Как видим, Энгельс просто устраняет такую постановку вопроса, из какой исходит Плеханов. Я не считаю точку зрения Энгельса вполне достаточной; но для меня, как, я полагаю, и для всякого, ясно, что в ней нет и тени той за-опытной путаницы, которая характеризует школу Бельтова [4] .

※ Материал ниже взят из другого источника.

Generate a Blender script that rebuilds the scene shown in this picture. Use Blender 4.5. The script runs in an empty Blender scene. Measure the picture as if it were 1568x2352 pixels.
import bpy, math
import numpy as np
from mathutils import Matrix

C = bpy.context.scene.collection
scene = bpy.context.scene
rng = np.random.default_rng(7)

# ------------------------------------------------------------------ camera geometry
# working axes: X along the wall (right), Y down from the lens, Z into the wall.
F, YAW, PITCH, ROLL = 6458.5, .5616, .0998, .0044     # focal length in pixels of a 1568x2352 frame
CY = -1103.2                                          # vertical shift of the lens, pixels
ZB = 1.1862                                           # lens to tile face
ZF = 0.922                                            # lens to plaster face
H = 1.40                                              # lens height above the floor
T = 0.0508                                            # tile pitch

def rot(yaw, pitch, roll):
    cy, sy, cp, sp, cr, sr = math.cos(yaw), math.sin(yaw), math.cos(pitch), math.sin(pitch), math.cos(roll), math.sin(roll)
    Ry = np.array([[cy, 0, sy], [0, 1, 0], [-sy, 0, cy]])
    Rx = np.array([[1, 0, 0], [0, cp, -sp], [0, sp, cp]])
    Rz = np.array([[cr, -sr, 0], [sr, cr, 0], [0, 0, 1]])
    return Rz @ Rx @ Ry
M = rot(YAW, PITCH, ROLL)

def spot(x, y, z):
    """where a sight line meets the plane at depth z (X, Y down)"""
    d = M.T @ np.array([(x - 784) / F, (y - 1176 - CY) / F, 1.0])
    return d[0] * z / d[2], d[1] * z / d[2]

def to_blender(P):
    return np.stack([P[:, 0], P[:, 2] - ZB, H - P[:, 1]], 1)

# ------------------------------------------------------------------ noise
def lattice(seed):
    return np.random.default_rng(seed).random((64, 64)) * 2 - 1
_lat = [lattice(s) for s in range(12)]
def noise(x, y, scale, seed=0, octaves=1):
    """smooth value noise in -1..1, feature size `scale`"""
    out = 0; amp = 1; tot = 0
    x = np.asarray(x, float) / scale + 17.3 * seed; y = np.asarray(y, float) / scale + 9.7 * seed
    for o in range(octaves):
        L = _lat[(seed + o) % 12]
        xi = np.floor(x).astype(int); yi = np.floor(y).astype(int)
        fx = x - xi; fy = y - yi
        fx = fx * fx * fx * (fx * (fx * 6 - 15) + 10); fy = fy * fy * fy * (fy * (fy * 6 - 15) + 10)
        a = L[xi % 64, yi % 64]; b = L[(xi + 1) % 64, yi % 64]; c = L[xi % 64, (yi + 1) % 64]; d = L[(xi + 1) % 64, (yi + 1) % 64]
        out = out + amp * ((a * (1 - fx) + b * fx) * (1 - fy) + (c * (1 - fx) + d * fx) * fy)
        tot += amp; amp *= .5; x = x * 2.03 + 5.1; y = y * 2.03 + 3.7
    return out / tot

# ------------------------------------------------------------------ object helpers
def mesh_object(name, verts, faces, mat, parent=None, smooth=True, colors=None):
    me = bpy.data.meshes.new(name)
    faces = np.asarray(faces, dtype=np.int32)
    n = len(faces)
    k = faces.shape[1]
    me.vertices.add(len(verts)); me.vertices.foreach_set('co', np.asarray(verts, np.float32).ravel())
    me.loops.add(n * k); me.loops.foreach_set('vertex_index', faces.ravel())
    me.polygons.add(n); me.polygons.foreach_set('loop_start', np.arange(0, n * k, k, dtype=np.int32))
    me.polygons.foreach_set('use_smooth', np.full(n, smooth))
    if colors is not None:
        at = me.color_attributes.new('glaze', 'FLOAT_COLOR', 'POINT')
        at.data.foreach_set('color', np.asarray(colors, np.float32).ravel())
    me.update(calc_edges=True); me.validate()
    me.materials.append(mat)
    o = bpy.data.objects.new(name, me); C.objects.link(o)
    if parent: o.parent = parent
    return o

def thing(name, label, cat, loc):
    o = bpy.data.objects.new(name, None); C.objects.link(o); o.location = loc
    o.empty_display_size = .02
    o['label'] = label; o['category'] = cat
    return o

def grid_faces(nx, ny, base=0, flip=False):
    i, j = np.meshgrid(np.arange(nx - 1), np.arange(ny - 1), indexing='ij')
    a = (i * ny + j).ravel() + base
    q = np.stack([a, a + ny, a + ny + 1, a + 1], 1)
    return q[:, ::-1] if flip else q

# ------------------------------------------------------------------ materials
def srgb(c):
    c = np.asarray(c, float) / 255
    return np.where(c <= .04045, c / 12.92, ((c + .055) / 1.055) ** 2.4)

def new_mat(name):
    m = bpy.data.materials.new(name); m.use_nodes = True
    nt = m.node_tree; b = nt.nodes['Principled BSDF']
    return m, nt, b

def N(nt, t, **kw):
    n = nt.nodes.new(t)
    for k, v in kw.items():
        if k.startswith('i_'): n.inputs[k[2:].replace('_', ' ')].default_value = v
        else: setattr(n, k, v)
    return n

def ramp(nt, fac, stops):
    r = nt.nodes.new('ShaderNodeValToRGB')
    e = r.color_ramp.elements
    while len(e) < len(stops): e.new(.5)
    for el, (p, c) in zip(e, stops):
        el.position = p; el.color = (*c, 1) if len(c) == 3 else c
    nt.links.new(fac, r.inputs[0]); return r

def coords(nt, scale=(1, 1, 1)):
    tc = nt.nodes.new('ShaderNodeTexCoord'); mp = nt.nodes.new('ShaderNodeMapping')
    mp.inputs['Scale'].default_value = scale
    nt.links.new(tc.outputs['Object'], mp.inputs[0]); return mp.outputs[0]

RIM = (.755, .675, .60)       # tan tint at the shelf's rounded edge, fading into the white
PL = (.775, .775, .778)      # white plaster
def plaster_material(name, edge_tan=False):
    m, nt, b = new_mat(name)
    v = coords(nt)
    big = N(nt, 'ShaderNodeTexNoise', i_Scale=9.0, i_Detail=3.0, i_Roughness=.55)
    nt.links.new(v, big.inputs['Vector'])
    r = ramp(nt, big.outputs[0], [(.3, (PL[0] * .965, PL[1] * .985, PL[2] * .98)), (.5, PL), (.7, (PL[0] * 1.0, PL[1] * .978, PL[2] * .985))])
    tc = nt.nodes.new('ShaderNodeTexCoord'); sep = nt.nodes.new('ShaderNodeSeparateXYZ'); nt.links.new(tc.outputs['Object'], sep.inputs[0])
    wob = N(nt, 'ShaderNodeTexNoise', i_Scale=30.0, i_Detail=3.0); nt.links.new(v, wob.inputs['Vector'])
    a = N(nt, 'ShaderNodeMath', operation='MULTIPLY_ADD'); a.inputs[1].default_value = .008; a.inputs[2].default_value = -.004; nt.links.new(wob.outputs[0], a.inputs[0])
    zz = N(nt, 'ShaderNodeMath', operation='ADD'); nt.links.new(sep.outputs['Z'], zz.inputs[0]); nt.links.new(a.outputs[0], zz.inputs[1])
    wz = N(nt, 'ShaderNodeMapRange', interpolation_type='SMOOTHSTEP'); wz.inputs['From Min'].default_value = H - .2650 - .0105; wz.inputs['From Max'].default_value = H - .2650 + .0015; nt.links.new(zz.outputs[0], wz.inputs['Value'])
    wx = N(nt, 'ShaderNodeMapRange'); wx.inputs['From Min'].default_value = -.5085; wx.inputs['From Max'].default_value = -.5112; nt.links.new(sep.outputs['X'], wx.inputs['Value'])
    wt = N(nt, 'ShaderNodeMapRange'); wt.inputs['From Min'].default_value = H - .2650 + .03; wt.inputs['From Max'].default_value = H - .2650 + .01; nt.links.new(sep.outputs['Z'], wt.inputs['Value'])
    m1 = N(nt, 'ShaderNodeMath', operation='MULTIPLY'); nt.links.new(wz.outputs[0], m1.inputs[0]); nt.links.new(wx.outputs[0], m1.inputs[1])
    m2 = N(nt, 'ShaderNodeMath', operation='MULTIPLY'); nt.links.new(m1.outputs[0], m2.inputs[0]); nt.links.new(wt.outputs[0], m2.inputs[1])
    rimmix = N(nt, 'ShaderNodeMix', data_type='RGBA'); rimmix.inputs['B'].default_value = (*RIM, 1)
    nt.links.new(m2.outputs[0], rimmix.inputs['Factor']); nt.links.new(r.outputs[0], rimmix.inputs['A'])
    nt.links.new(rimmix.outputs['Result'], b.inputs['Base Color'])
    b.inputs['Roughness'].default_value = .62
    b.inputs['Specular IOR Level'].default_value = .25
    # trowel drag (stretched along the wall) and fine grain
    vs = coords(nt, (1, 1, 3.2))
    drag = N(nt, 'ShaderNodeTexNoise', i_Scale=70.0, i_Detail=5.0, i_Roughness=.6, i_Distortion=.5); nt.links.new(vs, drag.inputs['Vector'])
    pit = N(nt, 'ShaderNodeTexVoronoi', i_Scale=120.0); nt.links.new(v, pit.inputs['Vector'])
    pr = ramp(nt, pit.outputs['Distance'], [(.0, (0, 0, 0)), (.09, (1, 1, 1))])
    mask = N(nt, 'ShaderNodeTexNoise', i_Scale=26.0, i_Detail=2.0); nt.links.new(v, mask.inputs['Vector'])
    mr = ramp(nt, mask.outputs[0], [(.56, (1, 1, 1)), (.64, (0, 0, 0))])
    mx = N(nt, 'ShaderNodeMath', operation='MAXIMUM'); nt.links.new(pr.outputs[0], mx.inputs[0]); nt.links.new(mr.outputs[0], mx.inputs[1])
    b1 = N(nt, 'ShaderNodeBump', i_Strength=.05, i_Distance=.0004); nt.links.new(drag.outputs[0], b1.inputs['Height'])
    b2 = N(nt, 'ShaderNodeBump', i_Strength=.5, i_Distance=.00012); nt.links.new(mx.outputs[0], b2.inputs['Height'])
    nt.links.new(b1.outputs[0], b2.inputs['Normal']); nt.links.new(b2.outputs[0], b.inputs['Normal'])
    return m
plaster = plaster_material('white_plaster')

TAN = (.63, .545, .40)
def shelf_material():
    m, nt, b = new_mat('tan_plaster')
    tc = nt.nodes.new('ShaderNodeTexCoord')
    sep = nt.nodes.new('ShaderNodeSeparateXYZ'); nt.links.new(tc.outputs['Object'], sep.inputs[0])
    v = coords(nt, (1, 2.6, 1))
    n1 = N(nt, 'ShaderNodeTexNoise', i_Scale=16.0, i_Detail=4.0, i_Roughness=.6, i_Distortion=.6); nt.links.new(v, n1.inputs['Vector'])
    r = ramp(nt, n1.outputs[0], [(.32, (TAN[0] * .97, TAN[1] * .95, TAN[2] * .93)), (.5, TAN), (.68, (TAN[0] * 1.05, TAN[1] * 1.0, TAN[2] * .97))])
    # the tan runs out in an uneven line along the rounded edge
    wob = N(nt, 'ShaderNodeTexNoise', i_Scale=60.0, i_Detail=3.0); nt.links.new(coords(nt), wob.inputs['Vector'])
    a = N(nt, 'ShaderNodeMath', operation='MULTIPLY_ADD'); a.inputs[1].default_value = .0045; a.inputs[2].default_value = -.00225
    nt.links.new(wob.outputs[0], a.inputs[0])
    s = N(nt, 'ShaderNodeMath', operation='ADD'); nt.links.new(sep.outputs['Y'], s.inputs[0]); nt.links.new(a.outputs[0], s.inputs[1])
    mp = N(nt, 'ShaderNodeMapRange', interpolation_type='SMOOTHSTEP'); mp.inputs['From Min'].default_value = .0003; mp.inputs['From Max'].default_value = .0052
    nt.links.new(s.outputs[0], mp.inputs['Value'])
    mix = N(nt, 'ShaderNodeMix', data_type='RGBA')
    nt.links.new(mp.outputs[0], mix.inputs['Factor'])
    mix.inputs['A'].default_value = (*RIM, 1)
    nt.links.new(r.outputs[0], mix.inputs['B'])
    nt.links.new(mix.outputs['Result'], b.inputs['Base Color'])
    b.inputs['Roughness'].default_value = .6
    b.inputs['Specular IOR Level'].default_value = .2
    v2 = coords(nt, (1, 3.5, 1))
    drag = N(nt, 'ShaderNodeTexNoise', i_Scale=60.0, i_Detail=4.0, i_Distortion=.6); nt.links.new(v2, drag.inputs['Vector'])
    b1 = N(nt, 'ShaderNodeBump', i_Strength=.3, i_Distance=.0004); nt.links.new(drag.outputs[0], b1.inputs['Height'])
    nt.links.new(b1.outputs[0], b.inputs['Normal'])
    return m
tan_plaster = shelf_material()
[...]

Историк будущего с недоумением остановится перед тем фактом, что в XX веке в марксистской среде существовало, и выражало претензии на идейное влияние в ней, мировоззрение столь детски-наивное с точки зрения науки и философии этого века.

4

Плеханов был одним из первых популяризаторов идей марксизма в России, мы все долго учились по его произведениям, и потому нет ничего удивительного, что мы долгое время искренно считали его действительным представителем и философских воззрений Маркса-Энгельса. Поэтому, года 4 тому назад, критикуя плехановскую «вещь в себе», я отнес эту критику и к Энгельсу, от имени которого упорно говорил Плеханов. Недавно Плеханов на публичном реферате, в ответ на мое указание о его расхождении по этому вопросу с Энгельсом, попытался использовать против меня соответственное место из моей книги («Эмпириомонизм», II ч., стр. 41). На этом я прервал его словами «Тогда я Вам поверил, а потом проверил!» Теперь Плеханов в своем фельетоне — ответе на мое открытое письмо — передает эти слова, приводя их в кавычках, следующим образом: «Я так думал прежде, а теперь вижу, что ошибался». — Для меня совершенно непостижимо то… хладнокровие, с которым Плеханов цитирует в радикально переделанном виде мои слова, сказанные очень громко и очень ясно и при тысяче свидетелей. В переделке устранено главное — серьезное обвинение, открыто брошенное мною Плеханову.